Fin mai 2022, le nouveau secrétaire d’État du ministère de la Justice du nouveau gouvernement Marcos a déclaré aux médias qu’il était disposé à réexaminer mon cas, en soulignant que la rétractation de plusieurs témoins suggérait un dysfonctionnement dans mes procès. Pour l’heure, je vais me fier à sa parole et espérer qu’il réexaminera personnellement mes dossiers.
Que pensez-vous du travail mené par les avocates et les avocats en matière de droits de l’homme aux Philippines ?
Il n’y a que très peu d’avocates et d’avocats qui travaillent dans les droits de l’homme ici, car c’est une activité risquée et peu intéressante financièrement par rapport à d’autres domaines du droit. Le principal problème pour les avocats spécialisés dans la défense des droits de l’homme est ce que l’on appelle le « red tagging » (la « chasse aux rouges »), dans le cadre duquel ils sont identifiés en tant que partenaires idéologiques de leurs clients. Ceux-ci sont généralement des activistes à qui l’État colle l’étiquette de « communistes » ou de sympathisants. Même si ces clients n’appartiennent à aucun mouvement politique et ne sont que des membres tout à fait ordinaires de la communauté, leurs avocats sont harcelés.
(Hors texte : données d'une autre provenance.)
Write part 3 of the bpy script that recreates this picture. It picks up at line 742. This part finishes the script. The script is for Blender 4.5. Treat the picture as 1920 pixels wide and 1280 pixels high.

Un autre problème aux Philippines tient à l’indifférence générale, sinon à la franche hostilité de la population à l’égard des droits de l’homme, que vient encore renforcer la propagande encouragée par l’État sur les réseaux sociaux. Mais le problème numéro un reste la faiblesse du système judiciaire philippin, vulnérable aux changements politiques. C’est mon expérience personnelle qui m’amène à ce constat. J’ai été persécutée et incarcérée par la machine gouvernementale dans son ensemble pour le simple fait d’avoir osé demander la fin de la guerre meurtrière contre la drogue menée par Duterte.
Mon message aux avocates et avocats du monde entier est simple :
Tenez bon ! Les avocates et les avocats doivent être en première ligne de la lutte pour les droits de l’homme et se battre contre les atteintes à ces derniers. À l’instant où nous cessons de nous battre, nous perdons nos valeurs démocratiques et les droits de l’homme.